3D Circular Arc Helicoid shape using Python

 

import matplotlib.pyplot as plt

import numpy as np

u=np.linspace(0,4*np.pi,100)

v=np.linspace(-2,2,50)

U,V=np.meshgrid(u,v)

a=0.5

X=V*np.cos(U)

Y=V*np.sin(U)

Z=a*U

fig=plt.figure(figsize=(6,6))

ax=fig.add_subplot(111,projection='3d')

ax.plot_surface(X,Y,Z,cmap='plasma',alpha=0.8,edgecolor='k')

ax.set_title('3D Circular Arc Pattern')

ax.set_xlabel('X axis')

ax.set_ylabel('Y axis')

ax.set_zlabel('Z axis')

ax.set_box_aspect([1,1,1])

plt.tight_layout()

plt.show()

#source code --> clcoding.com 

Code Explanation:

1. Imports and Setup

import numpy as np

import matplotlib.pyplot as plt

numpy is used for numerical operations and creating coordinate grids.

 matplotlib.pyplot is used to plot the 3D surface.

 2. Creating the Grid

u = np.linspace(0, 4 * np.pi, 100)  # Angular parameter (rotation)

v = np.linspace(-2, 2, 50)          # Radial parameter (radius from center)

U, V = np.meshgrid(u, v)

u spans from 0 to 4π — this means the surface will make 2 full twists (since one full twist is 2π).

 v spans from -2 to 2 — gives the radius of the spiral arms.

 meshgrid(U, V) allows you to create a 2D grid of values to generate a surface.

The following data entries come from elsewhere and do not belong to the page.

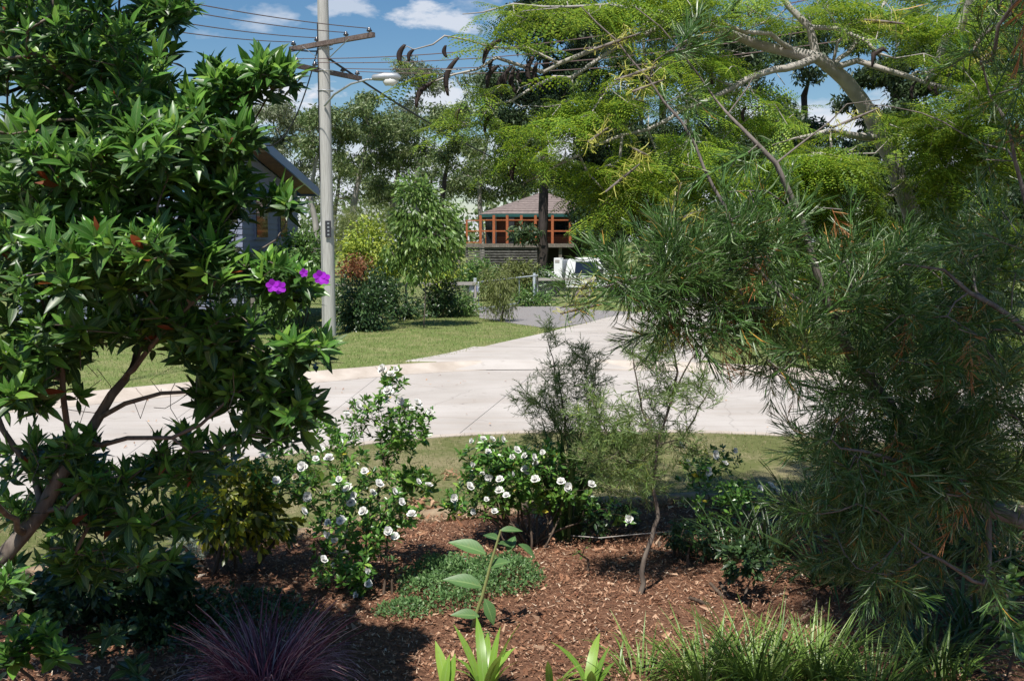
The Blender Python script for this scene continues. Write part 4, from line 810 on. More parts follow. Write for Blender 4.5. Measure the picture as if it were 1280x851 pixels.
shrub('weeping_shrub', 624, 402, 33.6, [(624, 350, 33.6, 22, 20, .45, 34), (622, 376, 33.6, 24, 18, .45, 30)], 'small weeping bottlebrush standing in front of the asphalt drive', 'olive', 3600, .11, tw=leaf_tpl([.05, .16, .12, .02], .15), droop=1.2, stems=2, cat='shrub')
shrub('garden_shrub', 605, 372, 45, [(600, 345, 45, 18, 14, .6, 14)], 'bright green shrub in front of the deck house skirt', 'mid', 1500, .15)
shrub('garden_shrub', 650, 376, 46, [(648, 350, 46, 26, 20, .8, 20)], 'olive garden shrub between the deck house skirt and the gate', 'olive', 2400, .15)
shrub('garden_shrub', 585, 372, 47, [(582, 350, 47, 14, 12, .6, 10)], 'grey green low shrub beside the two old posts', 'olive', 900, .15)
shrub('hedge_bush', 378, 405, 31.5, [(380, 320, 32, 22, 34, .6, 40), (358, 345, 31, 24, 30, .5, 40), (395, 345, 31.5, 12, 30, .4, 14), (350, 385, 30.5, 30, 18, .5, 20)], 'tall green bush between the grey house wall and the power pole', 'mid', 6500, .15)
shrub('hedge_bush', 270, 400, 28.6, [(300, 350, 28.6, 34, 26, .5, 30), (250, 360, 28.6, 34, 26, .5, 30), (200, 370, 28.6, 40, 26, .5, 26), (140, 375, 28.6, 40, 26, .5, 26)], 'long dark hedge under the grey house windows', 'bushd', 6000, .16)
shrub('weed_clump', 660, 385, 41.6, [(665, 375, 41.6, 24, 7, .4, 16)], 'leafy green weeds at the back edge of the asphalt drive', 'mid', 1100, .13)
shrub('bank_shrub', 825, 385, 48, [(830, 345, 48, 40, 22, 1, 26), (880, 350, 48, 30, 20, 1, 18), (930, 350, 47, 40, 25, 1, 22)], 'mixed yellow green shrubs behind the side street bend', 'olive', 5200, .18)
shrub('bank_shrub', 1000, 400, 42, [(1000, 370, 42, 50, 28, 1, 30), (1080, 380, 40, 50, 34, 1, 30), (1180, 390, 38, 70, 40, 1, 40)], 'dark roadside shrubs behind the far right lawn', 'bushd', 7000, .18)
shrub('garden_shrub', 682, 372, 45.6, [(682, 358, 45.6, 11, 15, .5, 12)], 'small dark shrub behind the fence just left of the white truck', 'bushd', 1200, .14)
shrub('bank_shrub', 720, 380, 52, [(700, 352, 54, 30, 12, 1, 14)], 'low green growth under the tall pine beside the truck', 'mid', 1200, .16)

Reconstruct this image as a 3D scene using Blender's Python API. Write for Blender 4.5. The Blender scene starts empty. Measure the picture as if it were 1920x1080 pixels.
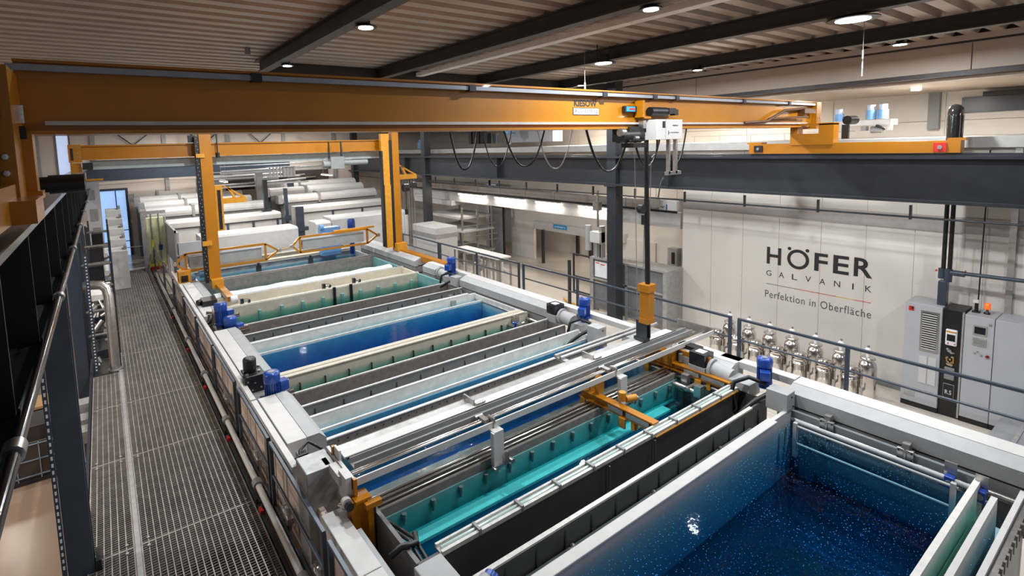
import bpy, math, random
from mathutils import Matrix, Vector
random.seed(7)
PI = math.pi
S = bpy.context.scene
COL = S.collection

# ------------------------------------------------------------------ camera
cd = bpy.data.cameras.new('camera')
cam = bpy.data.objects.new('camera', cd); COL.objects.link(cam)
Rm = [[0.8184538800573282, 0.08073133061460569, -0.5688723041916345],
      [-0.5737880229927578, 0.06313080641010484, -0.8165670860082913],
      [-0.030009180081548185, 0.9947346146280449, 0.09799232404442768]]
M4 = Matrix(Rm).to_4x4(); M4.translation = Vector((0, 0, 5.3))
cam.matrix_world = M4
cd.sensor_width = 36.0; cd.sensor_fit = 'HORIZONTAL'
cd.lens = 973.372 / 1920 * 36
cd.shift_x = (960 - 870.85) / 1920
cd.shift_y = (369.38 - 540) / 1920
cd.clip_start = 0.05; cd.clip_end = 200
S.camera = cam

# ------------------------------------------------------------------ world, exposure
W = bpy.data.worlds.new('world'); S.world = W; W.use_nodes = True
bg = W.node_tree.nodes['Background']
bg.inputs[0].default_value = (0.75, 0.82, 0.95, 1); bg.inputs[1].default_value = 0.22
S.view_settings.view_transform = 'Standard'; S.view_settings.look = 'None'
S.view_settings.gamma = 1.0; S.view_settings.use_curve_mapping = False
S.view_settings.exposure = 0.0
LAMP_W = 190.0      # every high bay lamp
TUBE_W = 11.0       # every fluorescent batten

# ------------------------------------------------------------------ materials
MATS = {}
def mat(name, col, rough=0.5, metal=0.0, var=0.08, scale=6.0, bump=0.0, spec=0.5, stretch=None, emit=None, es=0.0, coat=0.0):
    m = bpy.data.materials.new(name); m.use_nodes = True
    nt = m.node_tree; N = nt.nodes; L = nt.links
    b = N['Principled BSDF']
    b.inputs['Roughness'].default_value = rough; b.inputs['Metallic'].default_value = metal
    b.inputs['Specular IOR Level'].default_value = spec
    b.inputs['Coat Weight'].default_value = coat
    tc = N.new('ShaderNodeTexCoord'); mp = N.new('ShaderNodeMapping')
    if stretch: mp.inputs['Scale'].default_value = stretch
    nz = N.new('ShaderNodeTexNoise'); nz.inputs['Scale'].default_value = scale; nz.inputs['Detail'].default_value = 4
    L.new(tc.outputs['Object'], mp.inputs[0]); L.new(mp.outputs[0], nz.inputs['Vector'])
    cr = N.new('ShaderNodeValToRGB')
    cr.color_ramp.elements[0].position = 0.3; cr.color_ramp.elements[1].position = 0.7
    cr.color_ramp.elements[0].color = tuple(c * (1 - var) for c in col) + (1,)
    cr.color_ramp.elements[1].color = tuple(min(1, c * (1 + var)) for c in col) + (1,)
    L.new(nz.outputs['Fac'], cr.inputs[0]); L.new(cr.outputs[0], b.inputs['Base Color'])
    if bump > 0:
        bp = N.new('ShaderNodeBump'); bp.inputs['Strength'].default_value = bump; bp.inputs['Distance'].default_value = 0.02
        L.new(nz.outputs['Fac'], bp.inputs['Height']); L.new(bp.outputs[0], b.inputs['Normal'])
    if emit:
        b.inputs['Emission Color'].default_value = tuple(emit) + (1,); b.inputs['Emission Strength'].default_value = es
    MATS[name] = m
    return m

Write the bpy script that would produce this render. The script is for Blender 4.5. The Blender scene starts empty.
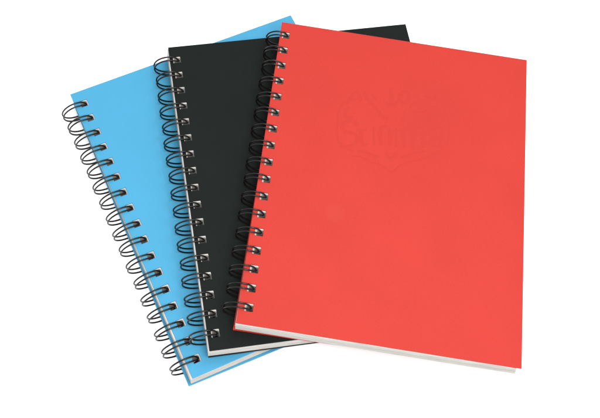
import bpy, bmesh, math, random
from mathutils import Matrix, Vector

# ------------------------------------------------------------------ camera
S = 0.01                                   # one notebook unit (2/3 mm) in scene units
scene = bpy.context.scene
cam_data = bpy.data.cameras.new('camera')
cam = bpy.data.objects.new('camera', cam_data)
scene.collection.objects.link(cam)
CR = ((0.9985953892644791, 0.03354903747557682, -0.041008665232921446),
      (-0.04848642974387007, 0.890692691299802, -0.4520128270257476),
      (0.021361523129595193, 0.45336628872202006, 0.8910682878320862))
cam.matrix_world = Matrix.Translation(Vector((6.0598, -158.3613, 658.4307)) * S) @ Matrix(CR).to_4x4()
cam_data.sensor_width = 36.0
cam_data.lens = 1017.1947 / 600 * 36
cam_data.shift_x = (300 - 234.4337) / 600
cam_data.shift_y = (142.2472 - 209) / 600
cam_data.clip_start = 0.1
cam_data.clip_end = 500
scene.camera = cam

# ------------------------------------------------------------------ studio light
world = bpy.data.worlds.new('World')
scene.world = world
world.use_nodes = True
wb = world.node_tree.nodes['Background']
wb.inputs[0].default_value = (1.0, 0.99, 0.98, 1)
wb.inputs[1].default_value = 1.1

def area_light(name, loc, target, size, power, color):
    ld = bpy.data.lights.new(name, 'AREA')
    ld.shape = 'SQUARE'
    ld.size = size
    ld.energy = power
    ld.color = color
    o = bpy.data.objects.new(name, ld)
    scene.collection.objects.link(o)
    o.location = loc
    o.rotation_euler = (Vector(target) - Vector(loc)).to_track_quat('-Z', 'Y').to_euler()
    return o
area_light('softbox', (1.15, -2.3, 9.3), (1.0, 1.2, 0.0), 4.2, 1150, (1.0, 0.99, 0.97))
area_light('fill_softbox', (3.5, 3.0, 9.0), (1.0, 1.0, 0.0), 4.0, 350, (1.0, 0.99, 0.97))

scene.view_settings.view_transform = 'Standard'
scene.view_settings.look = 'None'
scene.view_settings.exposure = 0
scene.view_settings.gamma = 1

# ------------------------------------------------------------------ materials
def new_mat(name, color, rough=0.5, spec=0.5, metal=0.0):
    m = bpy.data.materials.new(name)
    m.use_nodes = True
    b = m.node_tree.nodes['Principled BSDF']
    b.inputs['Base Color'].default_value = (*color, 1)
    b.inputs['Roughness'].default_value = rough
    b.inputs['Specular IOR Level'].default_value = spec
    b.inputs['Metallic'].default_value = metal
    return m, b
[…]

 3. Parametric Equations of a Helicoid

a = 0.5  # Twist rate or height per unit angle

X = V * np.cos(U)

Y = V * np.sin(U)

Z = a * U

These are the parametric equations for a helicoid:

 X and Y describe a circle at every vertical level.

 Z increases with U, making it spiral upwards — that's the helical twist.

 The value a = 0.5 controls the pitch or height per rotation.

 4. Plotting the Surface

fig = plt.figure(figsize=(10, 8))

ax = fig.add_subplot(111, projection='3d')

Creates a 3D figure and axis.

ax.plot_surface(X, Y, Z, cmap='plasma', alpha=0.8, edgecolor='k')

plot_surface() draws the helicoid.

 cmap='plasma' gives it a vivid color gradient.

 alpha=0.8 adds a little transparency.

 edgecolor='k' adds a thin black edge for clarity.

 5. Titles and Labels

ax.set_title('3D Circular Arc (Helicoid Surface)')

ax.set_xlabel('X axis')

ax.set_ylabel('Y axis')

ax.set_zlabel('Z axis')

Labels the axes and gives the chart a title.

 6. Aspect Ratio and Display

ax.set_box_aspect([1,1,1])  # Ensures all axes are equally scaled

plt.tight_layout()

plt.show()

Ensures the plot isn't distorted and then renders it on screen.